Mary has been in an LTCF for six months. Her son applies for MA on her behalf. Mary owns a home valued at $365,000. Her son offers to buy the property for $245,000, which is slightly more than two-thirds of the market value.

Action:

Advise the son that if he buys the home for this price without attempting to sell it on the open market, the difference between the market value and the sale price will be considered an improper transfer.

If the son chooses to list the property with a realtor, require him to make a good faith effort to sell the property for the length of the real estate contract. If he chooses to list the property himself (through advertising in the newspaper and placing a sign on the property), require him to continue the efforts for the same length of time as a realtor’s contract would run in the same area. If at the end of that time there have been no offers higher than $245,000, he may purchase the home at that price without penalty.

Example:

Loretta resides in an LTCF. Her home is currently excluded because it has been listed for sale for one year. The asking price is $60,000 which is the estimated market value.

Loretta’s authorized representative documents that there have been three offers on the property. They are:

l  $55,000. The prospective buyer could not get financing and wanted to purchase on contract for deed. The family refused the offer because of the prospective buyer’s limited income and poor credit history.

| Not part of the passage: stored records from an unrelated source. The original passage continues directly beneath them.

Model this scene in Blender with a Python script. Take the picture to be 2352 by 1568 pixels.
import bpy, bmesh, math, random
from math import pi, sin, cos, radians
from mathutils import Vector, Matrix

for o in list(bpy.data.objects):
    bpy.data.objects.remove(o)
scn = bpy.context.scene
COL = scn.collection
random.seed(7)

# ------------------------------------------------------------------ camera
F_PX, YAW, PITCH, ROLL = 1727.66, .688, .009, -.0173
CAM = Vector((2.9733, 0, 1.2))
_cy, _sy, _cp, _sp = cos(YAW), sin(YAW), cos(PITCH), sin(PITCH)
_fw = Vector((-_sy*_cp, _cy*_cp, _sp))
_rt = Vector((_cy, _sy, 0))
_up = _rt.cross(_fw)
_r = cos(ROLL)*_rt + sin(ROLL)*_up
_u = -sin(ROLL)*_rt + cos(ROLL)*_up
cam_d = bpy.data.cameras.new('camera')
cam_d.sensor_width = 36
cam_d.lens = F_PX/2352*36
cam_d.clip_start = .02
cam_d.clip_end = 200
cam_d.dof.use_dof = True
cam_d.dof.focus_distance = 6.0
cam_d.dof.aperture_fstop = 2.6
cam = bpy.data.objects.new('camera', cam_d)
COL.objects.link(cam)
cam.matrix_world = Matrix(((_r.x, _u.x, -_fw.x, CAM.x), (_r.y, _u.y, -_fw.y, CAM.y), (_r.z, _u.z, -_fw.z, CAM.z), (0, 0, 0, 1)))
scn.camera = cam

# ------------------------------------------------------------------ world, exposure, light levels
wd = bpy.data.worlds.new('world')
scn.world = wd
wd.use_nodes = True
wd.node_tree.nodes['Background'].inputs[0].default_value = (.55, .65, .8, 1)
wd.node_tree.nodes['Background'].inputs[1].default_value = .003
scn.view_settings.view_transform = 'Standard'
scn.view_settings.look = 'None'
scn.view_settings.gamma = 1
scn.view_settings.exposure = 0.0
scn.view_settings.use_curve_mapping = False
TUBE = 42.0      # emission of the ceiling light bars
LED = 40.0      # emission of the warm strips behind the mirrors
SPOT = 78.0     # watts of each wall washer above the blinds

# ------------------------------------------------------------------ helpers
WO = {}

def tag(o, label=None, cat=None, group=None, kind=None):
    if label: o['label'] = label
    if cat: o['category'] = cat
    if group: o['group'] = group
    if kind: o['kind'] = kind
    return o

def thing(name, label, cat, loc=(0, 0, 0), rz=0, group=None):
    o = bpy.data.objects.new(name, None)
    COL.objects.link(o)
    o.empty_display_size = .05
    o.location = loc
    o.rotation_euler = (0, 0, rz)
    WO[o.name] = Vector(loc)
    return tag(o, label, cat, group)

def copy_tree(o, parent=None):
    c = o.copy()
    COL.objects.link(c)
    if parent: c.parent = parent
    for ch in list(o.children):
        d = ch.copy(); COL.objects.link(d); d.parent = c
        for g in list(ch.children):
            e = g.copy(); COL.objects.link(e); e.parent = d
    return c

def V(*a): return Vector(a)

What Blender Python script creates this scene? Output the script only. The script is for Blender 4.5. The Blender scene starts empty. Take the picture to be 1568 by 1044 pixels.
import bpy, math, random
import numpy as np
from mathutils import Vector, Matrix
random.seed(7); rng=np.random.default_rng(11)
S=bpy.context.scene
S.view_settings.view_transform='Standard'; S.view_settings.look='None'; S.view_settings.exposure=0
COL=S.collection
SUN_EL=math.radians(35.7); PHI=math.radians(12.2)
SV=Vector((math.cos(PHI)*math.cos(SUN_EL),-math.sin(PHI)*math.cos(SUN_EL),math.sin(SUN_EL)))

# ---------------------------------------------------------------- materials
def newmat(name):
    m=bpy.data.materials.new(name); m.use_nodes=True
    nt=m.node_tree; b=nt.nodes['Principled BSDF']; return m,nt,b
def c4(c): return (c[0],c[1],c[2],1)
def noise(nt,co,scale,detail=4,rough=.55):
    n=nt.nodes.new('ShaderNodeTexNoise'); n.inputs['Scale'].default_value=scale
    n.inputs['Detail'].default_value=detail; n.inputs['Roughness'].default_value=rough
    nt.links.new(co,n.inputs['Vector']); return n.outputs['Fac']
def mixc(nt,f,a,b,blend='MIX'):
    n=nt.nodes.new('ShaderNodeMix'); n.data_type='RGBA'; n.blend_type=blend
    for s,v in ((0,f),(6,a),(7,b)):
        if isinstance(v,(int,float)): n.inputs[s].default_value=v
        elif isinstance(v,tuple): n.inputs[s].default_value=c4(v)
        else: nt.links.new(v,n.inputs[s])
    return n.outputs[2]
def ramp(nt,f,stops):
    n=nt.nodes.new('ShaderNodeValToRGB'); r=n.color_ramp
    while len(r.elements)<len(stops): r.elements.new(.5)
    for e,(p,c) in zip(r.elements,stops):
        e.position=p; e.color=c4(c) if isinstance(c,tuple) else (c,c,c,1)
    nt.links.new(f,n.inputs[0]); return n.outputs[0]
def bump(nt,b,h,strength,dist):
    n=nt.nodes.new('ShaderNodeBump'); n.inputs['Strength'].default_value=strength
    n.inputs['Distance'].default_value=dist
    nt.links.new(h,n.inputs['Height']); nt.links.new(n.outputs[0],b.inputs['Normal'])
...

l  $49,000 and $45,000. The family refused both offers because they were too far below the asking price.

Action:

Advise the authorized representative that the family must accept any future offers of $40,000 or more (two-thirds of the market value), subject to the prospective buyer’s ability to finance the purchase. The lack of offers closer to the estimated market value indicate that the property is unlikely to sell for that amount.

Top of Page

Verification of Reasonable Effort to Sell

For MinnesotaCare, do not require verification of reasonable efforts to sell.

For MA and GAMC verify reasonable efforts to sell at application and at each annual renewal.

l  Do not require applicants who are requesting coverage for any months before the month of application to verify reasonable efforts to sell non homestead real property in the retroactive months.

Note:  If the applicant documents reasonable efforts to sell non homestead real property as part of the application process, consider the property to be unavailable during the retroactive eligibility period.

l  If you discover the client has not made reasonable effort to sell the property at the time of the annual renewal, document whether good cause exists.

Top of Page

Good Cause - Reasonable Effort to Sell

Good cause exists if the person cannot make reasonable efforts to sell the property on his/her own and cannot make arrangements for someone else to act on his/her behalf.

If good cause exits:

l  Continue to exclude the property.

l  Refer the client to Social Services for help managing his or her affairs.

Example:

Herbert resides in an LTCF. He has been in the LTCF for longer than six months, and his home does not meet any of the other conditions for exclusion as a homestead. The equity value exceeds the asset limits. Herbert has no relatives willing to assist him in making reasonable efforts to sell the property.

Action:

Consider Herbert to have good cause for not making reasonable efforts to sell. Refer Herbert to Social Services or another appropriate agency to attempt to have someone appointed to help manage his affairs.

If good cause does not exist, non homestead real property is considered available and non-excluded, therefore counted in the asset total for the client.